Question

A gas mixture contains $1g{\text{ }}{H_2}$ ​and $1g{\text{ }}{H_e}$ temperature of the gas mixture is increased from $0^\circ$ to $100^\circ C$ an isobaric process. Then find the given heat of the gas mixture. $[{\gamma _{{H_2}}} = \dfrac{5}{3},{\gamma _{He}} = \dfrac{7}{5},R = 2cal/mol - K]$
$(A)124cal$
$(B)\;327cal$
$(C)\;218cal$
$(D)\;475cal$

Answer 1

By using the heat capacity ratio we will find the constant volume $\left( {{C_V}} \right)$. To find the value of constant pressure $\left( {{C_P}} \right)$, we will use the mayor’s relation. Through the formula of enthalpy change, we will find the heat of the gas mixture.

Formulae used:
$\gamma = \dfrac{{{C_P}}}{{{C_V}}}$
${C_P} - {C_V} = R$ (Mayor’s relation)
$H = n{C_P}\Delta T$

Complete step by step answer:
Specific heat capacity can be given by
$\gamma = \dfrac{{{C_P}}}{{{C_V}}}$
$\gamma - 1 = \dfrac{{{C_P} - {C_V}}}{{{C_V}}} = \dfrac{R}{{{C_V}}}$
$\Rightarrow {C_V} = \dfrac{R}{{\gamma - 1}} = \dfrac{R}{{\dfrac{{67}}{{45}} - 1}}$
$\Rightarrow {C_V} = \dfrac{{45R}}{{22}}$
According to the mayor’s relation,
$\Rightarrow {C_P} = R + {C_V} = \dfrac{{67}}{{22}}R$
As per the data given in the question, the enthalpy change can be given by
$\Rightarrow \Delta T = 100K$
$\Rightarrow H = n {C_P} \Delta T = 0.75 \times \dfrac{{67}}{{22}} \times 2 \times 100 = 475cal$

Hence, the right option is in option (D).

Additional information:
Enthalpy is the sum of the internal energy and the product of pressure and volume given by the equation:
$H = E + PV$ . Where, $E$ = internal energy
$P$ = pressure
$V$ = volume
$H$= Enthalpy
When a process occurs at constant pressure, the heat evolved (either released or absorbed) is equal to the change in enthalpy.
The heat capacity ratio, also known as the adiabatic index.

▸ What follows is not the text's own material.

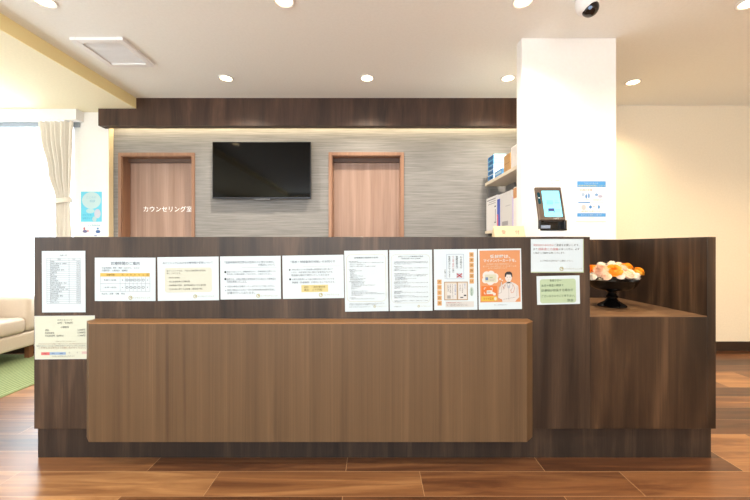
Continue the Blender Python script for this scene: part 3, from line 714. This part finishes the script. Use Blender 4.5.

It is the ratio of the heat capacity at constant pressure $\left( {{C_P}} \right)$ to heat capacity at constant volume $\left( {{C_V}} \right)$. It is sometimes also known as the isentropic expansion factor and is denoted by (gamma) for an ideal gas .
$\gamma = \dfrac{{{C_P}}}{{{C_V}}}$

Note: Mayor’s formula states that the difference between the specific heat of a gas at constant pressure and its specific heat at constant volume is equal to the gas constant divided by the molecular weight of the gas.